Un autre intérêt dans le nettoyage réside dans le fait que l’on s’assure de l’absence d’élément étranger dans le canon avant de tirer la première balle (un petit objet, présent dans la malette, peut se retrouver dans le canon). Ca évite parfois de le baguer (baguer, c’est lorsque le diamètre intérieur du canon augmente brutalement et nettement à un endroit. C’est ce qui arrive lorsque l’on tire un projectile avec une balle déjà coincée dans le canon)
Et puis le nettoyage limite aussi le dépôt de plomb nu, provenant du passage du projectile. Une accumulation de plomb, qui a une tendance naturelle à s’amalgamer sur l’acier du canon, peut être emportée brutalement par le passage de la n-ième balle. Autant dire tout de suite que la précision devient alors beaucoup plus qu’approximative, et je n’évoque même pas ici le risque de le baguer du fait de la surpression brutale.
Ah bon, vous n’êtes toujours pas convaincu de la nécessité du nettoyage. C’est pas grave, j’espère que nous tirons dans la même catégorie et la même discipline… Et de toutes façons, vous ferez au moins le bonheur des marchands de canons.
Une seule remarque supplémentaire : Lorsque vous faîtes vos tests de munitions, faîtes les avec un canon dans son état habituel, car après plusieurs centaines de cartouches sans nettoyage, votre canon peut présenter une légère évolution dans ses caractéristiques. A la fin de vos tests, repassez les meilleurs lots trouvés, dans un ordre différent, après un nettoyage normal.
Après la dernière séance il a été nettoyé et brille comme un sou neuf. La séance suivante va commencer. La première balle qui va passer dans ce canon va utiliser sa graisse (que le fabriquant a pris la peine de lui appliquer) pour glisser et éviter que le plomb nu ne se trouve au contact de l’acier.
Mais la quantité de graisse n’est pas suffisante pour recouvrir l’ensemble du canon, elle se dépose donc dans la première partie puis finit sa route « à sec » contre les rayures.
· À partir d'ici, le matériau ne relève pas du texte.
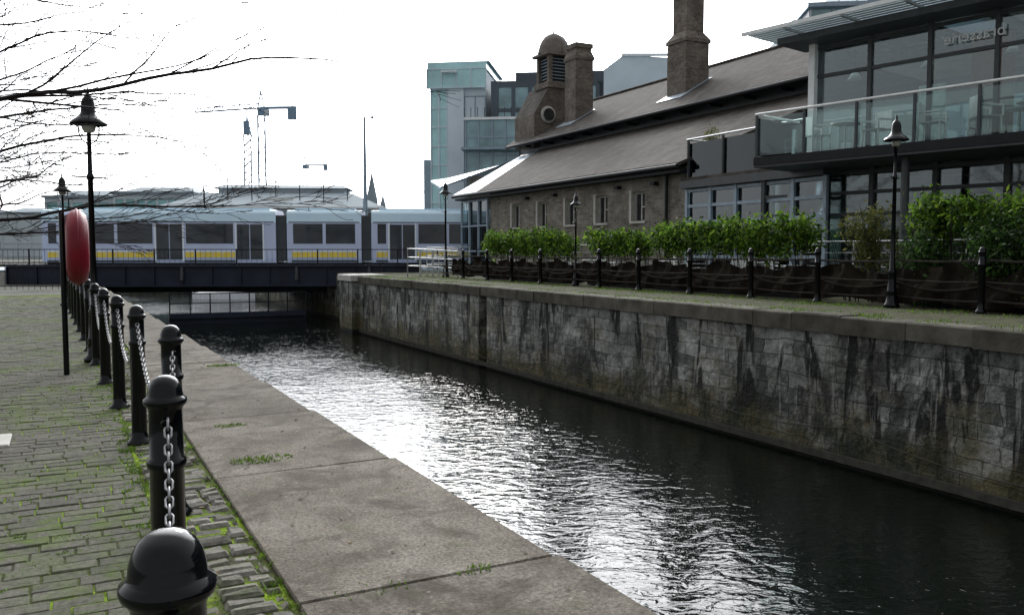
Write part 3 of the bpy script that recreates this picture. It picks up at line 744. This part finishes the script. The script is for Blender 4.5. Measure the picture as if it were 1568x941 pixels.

La balle suivante glissera sur la graisse de la première, posera la sienne sur la partie sèche restante et finira peut-être encore son passage dans les rayures « à sec ». La troisième (ainsi que les suivantes) devrait avoir moins de soucis, sa graisse additionnée à celle des autres devrait suffire à recouvrir l’ensemble du canon qui stabilise alors son comportement.
N’avez-vous jamais remarqué que votre canon doit être « flambé » ou « chauffé » avant de grouper ? A chaque fois la première balle est loin du groupement, la seconde un peu plus près et la troisième le rejoint à peu près.
La solution classique consiste donc à refaire un nettoyage avec du produit nettoyant juste avant le début de la séance, sans sécher tout à fait le canon ; le peu de produit restant assurera la lubrification pour les premières balles, il n’y aura pas de plomb nu au contact des rayures et vos premières balles seront dans le groupement. Avec le produit « Accubore » le résultat de cette manip’ est garantit, je n’ai jamais vu un canon qui, nettoyé de cette façon, n’ait pas attaqué d’emblée dans le groupement. Le problème aujourd’hui c’est de trouver ce produit…
J’utilise une seconde méthode qui a le même objectif. En fait, après avoir nettoyé le canon à la fin de la séance précédente, je passe un coup de feutre sec (histoire d’être sûr que le canon est bien sec et propre), puis je passe un feutre avec juste un quart du feutre imbibé de « Accuoil ». C’est une huile pour arme à feu. Il en faut très peu. Il ne faut pas passer un feutre complètement imbibé, au risque de laisser des gouttelettes d’huile dans le canon. Ainsi, j’ai obtenu les mêmes bénéfices qu’avec la méthode de Jean-Pierre. Et ce produit est un peu plus facile à trouver que « l’Accubore ».